» WORKING DATA

--- --- ---

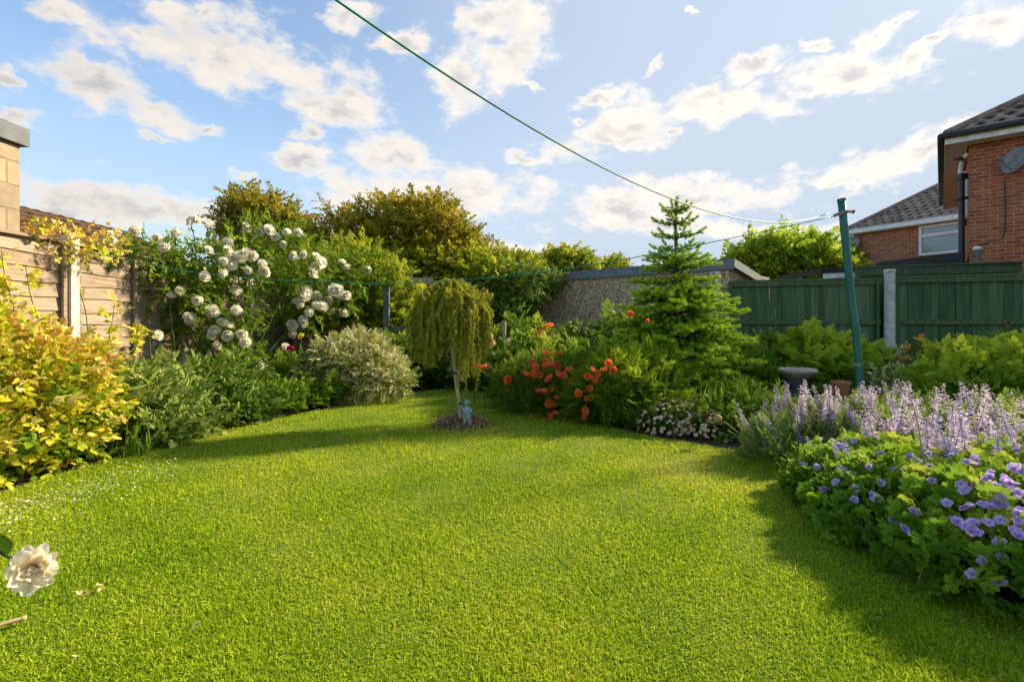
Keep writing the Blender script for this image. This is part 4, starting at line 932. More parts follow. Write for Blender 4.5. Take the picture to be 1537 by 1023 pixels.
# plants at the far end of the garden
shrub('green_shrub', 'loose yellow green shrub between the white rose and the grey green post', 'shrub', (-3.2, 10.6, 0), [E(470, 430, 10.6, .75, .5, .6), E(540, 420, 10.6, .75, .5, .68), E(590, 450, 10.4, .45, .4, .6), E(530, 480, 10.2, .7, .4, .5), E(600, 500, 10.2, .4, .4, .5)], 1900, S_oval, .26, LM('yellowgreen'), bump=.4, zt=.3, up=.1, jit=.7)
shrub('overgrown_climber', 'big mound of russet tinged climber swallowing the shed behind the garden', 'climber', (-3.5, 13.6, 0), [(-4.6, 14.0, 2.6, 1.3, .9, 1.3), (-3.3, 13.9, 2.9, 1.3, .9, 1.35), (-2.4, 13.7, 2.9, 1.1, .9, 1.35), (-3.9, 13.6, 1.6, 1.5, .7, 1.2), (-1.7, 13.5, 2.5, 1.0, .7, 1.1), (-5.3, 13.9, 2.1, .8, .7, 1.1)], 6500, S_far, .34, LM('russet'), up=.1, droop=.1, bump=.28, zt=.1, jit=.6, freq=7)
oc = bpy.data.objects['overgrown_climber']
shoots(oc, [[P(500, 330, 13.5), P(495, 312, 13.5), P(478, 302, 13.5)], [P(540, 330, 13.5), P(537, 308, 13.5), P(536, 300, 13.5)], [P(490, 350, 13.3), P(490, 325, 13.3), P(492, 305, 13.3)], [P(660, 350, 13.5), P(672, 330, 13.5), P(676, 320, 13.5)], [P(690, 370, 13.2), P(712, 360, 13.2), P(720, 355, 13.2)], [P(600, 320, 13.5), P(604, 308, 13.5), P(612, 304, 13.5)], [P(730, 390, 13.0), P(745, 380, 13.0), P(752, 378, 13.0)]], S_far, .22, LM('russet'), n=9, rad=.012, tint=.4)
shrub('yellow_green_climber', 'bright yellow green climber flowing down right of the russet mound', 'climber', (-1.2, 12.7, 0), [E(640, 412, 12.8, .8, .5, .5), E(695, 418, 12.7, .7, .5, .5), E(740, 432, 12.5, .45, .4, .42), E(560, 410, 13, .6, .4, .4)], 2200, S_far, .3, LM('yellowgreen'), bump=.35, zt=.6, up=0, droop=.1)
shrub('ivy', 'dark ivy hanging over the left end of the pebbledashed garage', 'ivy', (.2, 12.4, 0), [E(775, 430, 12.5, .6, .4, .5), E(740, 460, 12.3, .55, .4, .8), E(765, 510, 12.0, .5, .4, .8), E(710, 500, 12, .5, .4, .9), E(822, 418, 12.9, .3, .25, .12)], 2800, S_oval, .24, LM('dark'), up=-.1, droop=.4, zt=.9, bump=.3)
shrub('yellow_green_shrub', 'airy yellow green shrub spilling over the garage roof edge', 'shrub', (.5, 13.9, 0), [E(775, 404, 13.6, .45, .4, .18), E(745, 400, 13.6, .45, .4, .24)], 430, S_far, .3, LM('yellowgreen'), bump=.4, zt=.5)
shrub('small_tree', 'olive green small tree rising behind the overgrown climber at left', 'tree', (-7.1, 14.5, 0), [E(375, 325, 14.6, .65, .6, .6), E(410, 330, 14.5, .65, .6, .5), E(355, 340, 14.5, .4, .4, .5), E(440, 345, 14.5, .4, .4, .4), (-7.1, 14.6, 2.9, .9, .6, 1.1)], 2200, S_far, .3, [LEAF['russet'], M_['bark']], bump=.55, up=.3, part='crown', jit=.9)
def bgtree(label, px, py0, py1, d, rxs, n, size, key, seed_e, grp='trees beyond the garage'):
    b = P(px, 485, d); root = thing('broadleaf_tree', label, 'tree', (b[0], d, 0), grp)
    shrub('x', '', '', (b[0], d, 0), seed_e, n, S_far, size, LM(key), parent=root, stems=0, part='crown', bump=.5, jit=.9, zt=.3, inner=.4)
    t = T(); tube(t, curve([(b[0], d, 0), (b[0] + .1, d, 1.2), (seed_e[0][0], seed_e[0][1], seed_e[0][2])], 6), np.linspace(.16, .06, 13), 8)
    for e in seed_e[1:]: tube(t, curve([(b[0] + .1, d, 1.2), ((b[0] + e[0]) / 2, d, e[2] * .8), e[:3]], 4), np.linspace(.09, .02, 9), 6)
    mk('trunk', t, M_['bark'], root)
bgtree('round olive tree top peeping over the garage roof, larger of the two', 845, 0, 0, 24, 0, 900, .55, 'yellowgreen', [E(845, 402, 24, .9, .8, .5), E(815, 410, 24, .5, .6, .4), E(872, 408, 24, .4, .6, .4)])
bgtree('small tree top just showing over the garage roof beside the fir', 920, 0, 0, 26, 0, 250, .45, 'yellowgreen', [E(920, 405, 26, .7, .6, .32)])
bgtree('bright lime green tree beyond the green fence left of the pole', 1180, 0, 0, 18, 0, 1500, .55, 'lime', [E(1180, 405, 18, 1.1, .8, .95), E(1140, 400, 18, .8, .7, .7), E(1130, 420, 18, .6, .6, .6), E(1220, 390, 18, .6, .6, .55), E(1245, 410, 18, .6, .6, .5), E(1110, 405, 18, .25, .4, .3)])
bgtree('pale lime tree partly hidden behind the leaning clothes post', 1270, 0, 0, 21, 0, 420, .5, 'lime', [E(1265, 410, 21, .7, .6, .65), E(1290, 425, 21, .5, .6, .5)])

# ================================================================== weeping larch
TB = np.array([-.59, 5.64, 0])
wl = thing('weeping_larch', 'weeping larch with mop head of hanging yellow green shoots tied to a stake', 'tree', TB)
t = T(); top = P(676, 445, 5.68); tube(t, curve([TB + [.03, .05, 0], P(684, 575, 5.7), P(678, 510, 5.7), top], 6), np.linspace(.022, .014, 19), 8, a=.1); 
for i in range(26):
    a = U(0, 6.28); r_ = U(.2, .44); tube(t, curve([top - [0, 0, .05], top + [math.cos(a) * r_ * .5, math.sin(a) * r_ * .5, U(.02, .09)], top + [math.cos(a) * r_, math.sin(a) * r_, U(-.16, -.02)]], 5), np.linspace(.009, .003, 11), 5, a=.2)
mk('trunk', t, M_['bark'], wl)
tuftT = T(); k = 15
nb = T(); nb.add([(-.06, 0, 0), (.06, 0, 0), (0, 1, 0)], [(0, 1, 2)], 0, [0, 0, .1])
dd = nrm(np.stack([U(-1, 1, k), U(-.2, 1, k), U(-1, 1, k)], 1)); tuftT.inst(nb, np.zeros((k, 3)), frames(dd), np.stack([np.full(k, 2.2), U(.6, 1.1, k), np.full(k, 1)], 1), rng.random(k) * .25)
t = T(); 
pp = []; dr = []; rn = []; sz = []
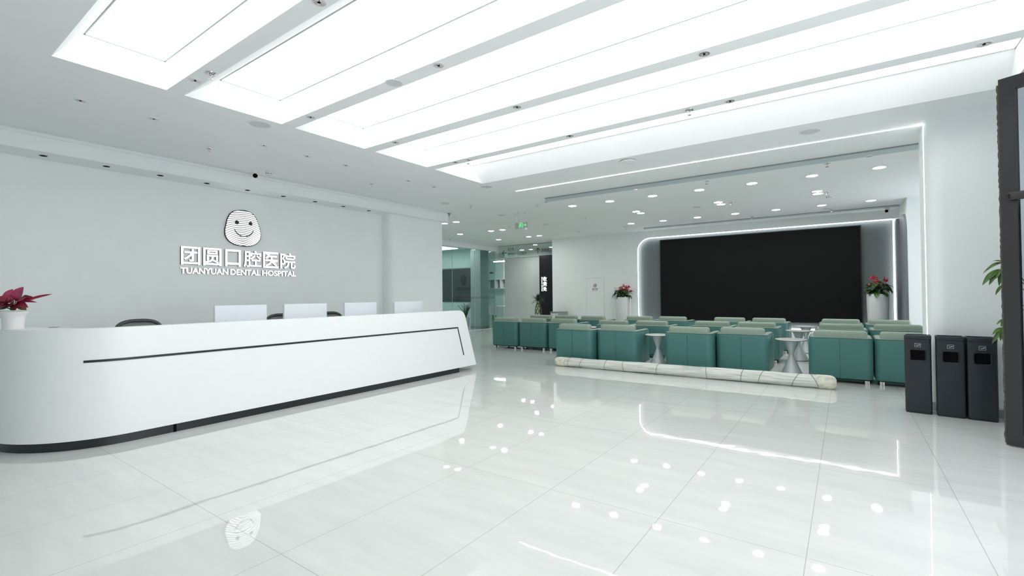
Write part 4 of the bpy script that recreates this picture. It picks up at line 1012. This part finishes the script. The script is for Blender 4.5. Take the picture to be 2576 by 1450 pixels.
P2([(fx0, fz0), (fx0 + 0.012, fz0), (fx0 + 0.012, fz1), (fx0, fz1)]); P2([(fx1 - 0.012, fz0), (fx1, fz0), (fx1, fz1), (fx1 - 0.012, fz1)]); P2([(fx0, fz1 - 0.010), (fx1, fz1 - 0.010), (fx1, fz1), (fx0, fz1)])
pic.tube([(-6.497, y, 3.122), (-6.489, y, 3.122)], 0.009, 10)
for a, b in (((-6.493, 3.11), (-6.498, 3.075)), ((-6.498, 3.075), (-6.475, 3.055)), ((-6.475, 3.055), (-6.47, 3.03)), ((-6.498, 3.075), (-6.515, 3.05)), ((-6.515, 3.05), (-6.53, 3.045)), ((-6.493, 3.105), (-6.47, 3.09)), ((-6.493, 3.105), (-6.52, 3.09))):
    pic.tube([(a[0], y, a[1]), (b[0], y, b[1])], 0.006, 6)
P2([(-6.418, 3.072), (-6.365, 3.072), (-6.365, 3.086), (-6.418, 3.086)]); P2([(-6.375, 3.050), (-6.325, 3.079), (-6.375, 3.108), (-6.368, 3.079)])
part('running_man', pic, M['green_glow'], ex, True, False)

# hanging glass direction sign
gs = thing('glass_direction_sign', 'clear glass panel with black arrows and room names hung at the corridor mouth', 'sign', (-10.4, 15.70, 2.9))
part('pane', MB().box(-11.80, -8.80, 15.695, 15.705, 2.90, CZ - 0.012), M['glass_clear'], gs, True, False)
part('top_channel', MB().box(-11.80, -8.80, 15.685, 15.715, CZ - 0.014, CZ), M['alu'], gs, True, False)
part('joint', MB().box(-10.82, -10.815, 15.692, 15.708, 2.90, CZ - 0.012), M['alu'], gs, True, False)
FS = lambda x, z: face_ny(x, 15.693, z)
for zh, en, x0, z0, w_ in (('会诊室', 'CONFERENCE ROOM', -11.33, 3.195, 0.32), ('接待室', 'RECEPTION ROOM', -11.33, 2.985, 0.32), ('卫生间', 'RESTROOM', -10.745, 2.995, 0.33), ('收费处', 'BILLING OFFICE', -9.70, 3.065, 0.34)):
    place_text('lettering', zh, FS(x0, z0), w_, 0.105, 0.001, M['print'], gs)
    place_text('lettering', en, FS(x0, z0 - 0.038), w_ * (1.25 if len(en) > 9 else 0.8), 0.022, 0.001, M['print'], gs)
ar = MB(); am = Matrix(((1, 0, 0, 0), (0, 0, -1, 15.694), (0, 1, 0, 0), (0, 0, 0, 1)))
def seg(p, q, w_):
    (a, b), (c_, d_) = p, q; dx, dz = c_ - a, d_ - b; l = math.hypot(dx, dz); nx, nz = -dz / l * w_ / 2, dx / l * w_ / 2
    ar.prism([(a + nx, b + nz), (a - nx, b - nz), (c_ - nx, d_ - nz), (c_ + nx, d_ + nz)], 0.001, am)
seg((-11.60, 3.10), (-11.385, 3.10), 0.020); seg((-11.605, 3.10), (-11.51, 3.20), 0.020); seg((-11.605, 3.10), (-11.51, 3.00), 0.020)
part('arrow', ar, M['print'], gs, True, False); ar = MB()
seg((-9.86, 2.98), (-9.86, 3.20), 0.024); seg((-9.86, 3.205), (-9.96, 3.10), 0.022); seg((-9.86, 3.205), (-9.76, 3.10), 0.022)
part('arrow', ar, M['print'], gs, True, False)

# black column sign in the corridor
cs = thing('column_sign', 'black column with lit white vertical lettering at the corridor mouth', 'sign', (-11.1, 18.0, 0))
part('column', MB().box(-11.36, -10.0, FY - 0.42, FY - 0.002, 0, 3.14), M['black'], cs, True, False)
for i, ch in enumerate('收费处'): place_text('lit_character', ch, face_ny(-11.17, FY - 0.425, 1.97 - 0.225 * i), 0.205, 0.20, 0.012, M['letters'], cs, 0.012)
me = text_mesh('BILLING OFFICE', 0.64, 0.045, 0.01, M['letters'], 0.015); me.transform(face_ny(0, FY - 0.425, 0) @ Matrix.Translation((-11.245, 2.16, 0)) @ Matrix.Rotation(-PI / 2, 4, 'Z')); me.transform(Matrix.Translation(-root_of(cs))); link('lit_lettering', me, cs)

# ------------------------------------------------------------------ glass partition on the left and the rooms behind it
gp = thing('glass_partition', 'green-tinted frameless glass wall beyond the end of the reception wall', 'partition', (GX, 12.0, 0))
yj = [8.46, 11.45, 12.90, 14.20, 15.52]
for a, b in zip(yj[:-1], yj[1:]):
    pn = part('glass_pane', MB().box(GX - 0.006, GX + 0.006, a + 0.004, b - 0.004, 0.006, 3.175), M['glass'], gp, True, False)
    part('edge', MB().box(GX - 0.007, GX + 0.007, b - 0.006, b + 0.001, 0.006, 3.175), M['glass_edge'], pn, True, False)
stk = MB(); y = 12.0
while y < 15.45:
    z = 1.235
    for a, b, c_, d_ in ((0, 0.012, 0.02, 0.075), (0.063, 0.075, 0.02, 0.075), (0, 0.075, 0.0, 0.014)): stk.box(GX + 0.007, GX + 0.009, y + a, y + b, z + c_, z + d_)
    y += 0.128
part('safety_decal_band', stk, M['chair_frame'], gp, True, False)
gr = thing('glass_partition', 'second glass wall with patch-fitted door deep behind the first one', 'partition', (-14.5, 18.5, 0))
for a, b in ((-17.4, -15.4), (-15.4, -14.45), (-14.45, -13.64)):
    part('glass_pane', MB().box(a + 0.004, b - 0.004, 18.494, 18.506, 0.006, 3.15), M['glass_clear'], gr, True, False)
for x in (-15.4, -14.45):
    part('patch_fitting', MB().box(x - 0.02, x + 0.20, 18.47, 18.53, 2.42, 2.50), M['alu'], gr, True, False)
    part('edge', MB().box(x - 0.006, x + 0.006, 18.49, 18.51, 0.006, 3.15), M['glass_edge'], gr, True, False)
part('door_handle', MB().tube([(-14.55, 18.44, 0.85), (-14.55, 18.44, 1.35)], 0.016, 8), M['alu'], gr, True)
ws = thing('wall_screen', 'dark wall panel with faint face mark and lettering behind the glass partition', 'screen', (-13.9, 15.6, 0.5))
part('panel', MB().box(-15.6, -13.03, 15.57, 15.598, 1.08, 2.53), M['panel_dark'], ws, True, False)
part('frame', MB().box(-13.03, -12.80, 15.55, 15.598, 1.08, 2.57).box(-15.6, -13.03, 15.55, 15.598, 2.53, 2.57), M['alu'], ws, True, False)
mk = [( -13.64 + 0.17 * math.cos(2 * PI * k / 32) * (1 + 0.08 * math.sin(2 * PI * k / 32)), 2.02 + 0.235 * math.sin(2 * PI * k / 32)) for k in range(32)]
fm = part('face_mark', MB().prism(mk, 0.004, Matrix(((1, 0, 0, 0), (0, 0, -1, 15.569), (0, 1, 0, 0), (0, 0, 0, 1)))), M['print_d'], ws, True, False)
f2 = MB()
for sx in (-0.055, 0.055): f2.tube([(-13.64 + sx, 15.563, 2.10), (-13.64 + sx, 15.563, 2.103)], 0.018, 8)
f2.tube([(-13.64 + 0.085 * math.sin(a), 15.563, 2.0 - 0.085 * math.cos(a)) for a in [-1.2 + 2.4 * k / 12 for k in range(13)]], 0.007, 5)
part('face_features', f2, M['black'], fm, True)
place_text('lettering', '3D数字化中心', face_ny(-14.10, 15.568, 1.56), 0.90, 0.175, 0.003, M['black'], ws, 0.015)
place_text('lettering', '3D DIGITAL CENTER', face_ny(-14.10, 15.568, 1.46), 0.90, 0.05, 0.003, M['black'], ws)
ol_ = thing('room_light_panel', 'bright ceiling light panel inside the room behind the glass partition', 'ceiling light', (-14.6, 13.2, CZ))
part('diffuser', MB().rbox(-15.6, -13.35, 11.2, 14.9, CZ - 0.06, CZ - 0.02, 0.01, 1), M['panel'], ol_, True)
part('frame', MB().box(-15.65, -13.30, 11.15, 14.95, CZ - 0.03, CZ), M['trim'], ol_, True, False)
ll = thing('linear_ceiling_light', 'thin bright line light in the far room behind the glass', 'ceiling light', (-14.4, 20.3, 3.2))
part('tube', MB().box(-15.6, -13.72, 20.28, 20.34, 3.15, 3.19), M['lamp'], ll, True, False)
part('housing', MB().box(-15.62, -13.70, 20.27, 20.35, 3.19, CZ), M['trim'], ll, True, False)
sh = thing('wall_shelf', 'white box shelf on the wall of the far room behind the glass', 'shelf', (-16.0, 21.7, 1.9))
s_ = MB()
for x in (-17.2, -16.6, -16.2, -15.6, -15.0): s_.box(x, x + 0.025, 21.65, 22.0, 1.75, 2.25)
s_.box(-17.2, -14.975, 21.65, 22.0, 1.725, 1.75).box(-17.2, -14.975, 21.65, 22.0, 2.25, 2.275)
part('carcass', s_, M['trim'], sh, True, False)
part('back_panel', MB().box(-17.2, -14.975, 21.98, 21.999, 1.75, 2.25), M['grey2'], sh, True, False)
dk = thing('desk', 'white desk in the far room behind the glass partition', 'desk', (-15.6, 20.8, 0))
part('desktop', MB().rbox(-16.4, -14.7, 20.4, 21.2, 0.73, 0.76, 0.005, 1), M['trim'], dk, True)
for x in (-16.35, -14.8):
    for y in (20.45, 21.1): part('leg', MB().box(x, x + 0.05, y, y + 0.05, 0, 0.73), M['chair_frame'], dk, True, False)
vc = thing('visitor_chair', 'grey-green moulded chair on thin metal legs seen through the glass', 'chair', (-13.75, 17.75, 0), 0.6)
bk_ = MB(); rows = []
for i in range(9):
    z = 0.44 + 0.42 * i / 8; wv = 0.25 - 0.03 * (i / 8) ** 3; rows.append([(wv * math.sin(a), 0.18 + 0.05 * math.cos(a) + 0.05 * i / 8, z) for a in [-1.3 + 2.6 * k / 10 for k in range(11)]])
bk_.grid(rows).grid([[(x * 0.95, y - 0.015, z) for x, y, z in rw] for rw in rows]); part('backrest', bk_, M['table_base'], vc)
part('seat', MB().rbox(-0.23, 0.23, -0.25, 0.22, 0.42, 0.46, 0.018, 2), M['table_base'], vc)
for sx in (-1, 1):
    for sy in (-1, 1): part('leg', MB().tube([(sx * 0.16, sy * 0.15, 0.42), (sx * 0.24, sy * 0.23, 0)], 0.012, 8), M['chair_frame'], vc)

--- --- ---

» WRITTEN REQUEST
Make an exact transcription of the lines from the line with "Write part 4" through the line with "part('running_man', pic, M['green_glow'], ex, True, False)", inclusive, omitting all others.

» FINISHED EXERCISE
Write part 4 of the bpy script that recreates this picture. It picks up at line 1012. This part finishes the script. The script is for Blender 4.5. Take the picture to be 2576 by 1450 pixels.
P2([(fx0, fz0), (fx0 + 0.012, fz0), (fx0 + 0.012, fz1), (fx0, fz1)]); P2([(fx1 - 0.012, fz0), (fx1, fz0), (fx1, fz1), (fx1 - 0.012, fz1)]); P2([(fx0, fz1 - 0.010), (fx1, fz1 - 0.010), (fx1, fz1), (fx0, fz1)])
pic.tube([(-6.497, y, 3.122), (-6.489, y, 3.122)], 0.009, 10)
for a, b in (((-6.493, 3.11), (-6.498, 3.075)), ((-6.498, 3.075), (-6.475, 3.055)), ((-6.475, 3.055), (-6.47, 3.03)), ((-6.498, 3.075), (-6.515, 3.05)), ((-6.515, 3.05), (-6.53, 3.045)), ((-6.493, 3.105), (-6.47, 3.09)), ((-6.493, 3.105), (-6.52, 3.09))):
    pic.tube([(a[0], y, a[1]), (b[0], y, b[1])], 0.006, 6)
P2([(-6.418, 3.072), (-6.365, 3.072), (-6.365, 3.086), (-6.418, 3.086)]); P2([(-6.375, 3.050), (-6.325, 3.079), (-6.375, 3.108), (-6.368, 3.079)])
part('running_man', pic, M['green_glow'], ex, True, False)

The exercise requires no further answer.